Minnesota’s minimum wage is currently set at $9.50 per hour for large employers and is set to increase slightly to $9.65 per hour on Jan. 1 to account for inflation. In comparison, under the ordinance passed in June, large business in Minneapolis will be required to pay employees a minimum of $10 per hour starting Jan. 1.
“Businesses will spend more time understanding and complying with laws and less time innovating, growing and hiring new employees,” Chamber president Doug Loon said in a statement obtained by the Star Tribune. “Both ordinances undermine the market forces and creativity which are making Minnesota jobs among the most desirable in the nation.”

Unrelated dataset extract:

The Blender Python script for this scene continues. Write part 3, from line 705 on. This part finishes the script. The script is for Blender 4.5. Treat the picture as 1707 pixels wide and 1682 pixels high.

This is not the first time the chamber has sued the city. In 2016, Minneapolis passed a paid sick-leave ordinance which the chamber alleged the ordinance conflicted with state law. In January, Hennepin County District Court Judge Mel Dickstein ruled in the city’s favor, allowing the city to implement the ordinance for Minneapolis-based employers only. The chamber appealed, but the Minnesota Court of Appeals upheld the district court’s ruling.